“あなた優しいね”と言われたら、どんな気持ちになりますか。
その状況によって、その意味は大きく変わることもあります。
例えば感動したり、感謝したり、褒めたかったりプラスな場合も使いますし、逆にお人好しというニュアンスで、少し小馬鹿にしたような見下すようなマイナスな使い方をすることもあるかもしれません。
ある日娘が言いました。
「優しいよねー、って言われるの嫌い。」
彼女は、“優しいよね”と言葉をかけてもらうことが度々あるそうですが、最近学校の活動をしているときに、またそう言われることがあったようです。
それは、学校のある先生に以前からご相談させて頂いていた学校の設備の改善点について、進捗状況を伺っていたところでした。先生は、
「今、あなたが頑張って、例え結果が出せても、それが反映されるのはあなた達がいなくなった後だから、その成果の恩恵は受けられないんだよ?」
とおっしゃって、…娘は目を丸くしました。
なぜって、自分がその恩恵を受けたくて活動しているわけではないのです。今だけが良くなれば良いのではなく、これから先、悪いところは良くなっていって欲しいと思っています。そして周りにいた友人たちは、
「自分のことじゃないのにほんとに、優しいよねー!」
と言いました。
おそらく、距離をおかれたような、他人事のような、その言葉で物事を終わりにされてしまうような、そんな軽い言葉に彼女は感じたのでしょう。
その時の“優しい”という言葉は、便利で、大雑把で、都合の良い言葉に彼女には感じられたのかもしれません。
もちろん、友人たちはそんなつもりではなく、良い言葉として言ってくれたのだと思います。娘を傷つけるつもりなど、全くもってありません。当然、娘もそれはよくよく理解しています。
娘は、優しさで学校を良くしようとしているのではありません。
彼女の使命感と、皆が毎日過ごす学校を良くしたいという強い信念を持って、学校の活動に取り組んでいます。それは、優しさではなく、自分自身の信念です。学校を良くしたいという気持ちを貫きたいのです。

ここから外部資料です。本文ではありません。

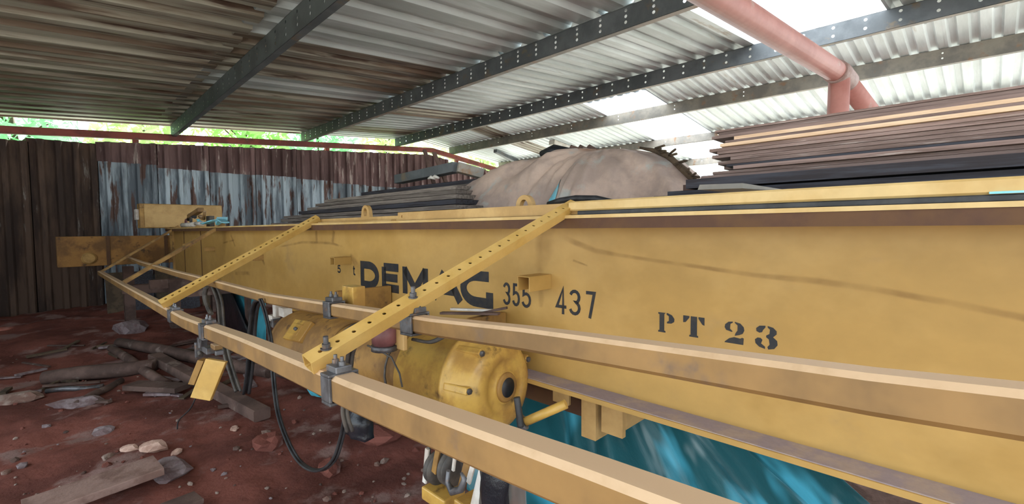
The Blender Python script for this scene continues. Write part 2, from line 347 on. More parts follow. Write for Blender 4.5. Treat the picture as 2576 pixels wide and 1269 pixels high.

いつか誰かがやるから、と周りが言ったとしてもそれならば、今、私がやればいいのではないかと彼女は思っているのです。
いつかって、いつ?誰かって誰?
そんな余計なことを考えているのなら、自分に出来ることならば自分がやればいい。という考えです。
ですから、“優しい”と言われることは違和感で、そんなにざっくりとした大きなカテゴリの言葉をあてられるのは不本意なのでしょう。
ネットで“優しい”の意味を調べてみると、良い意味の解説が多く出てきましたが、
どうやら一概にそうでもないようです。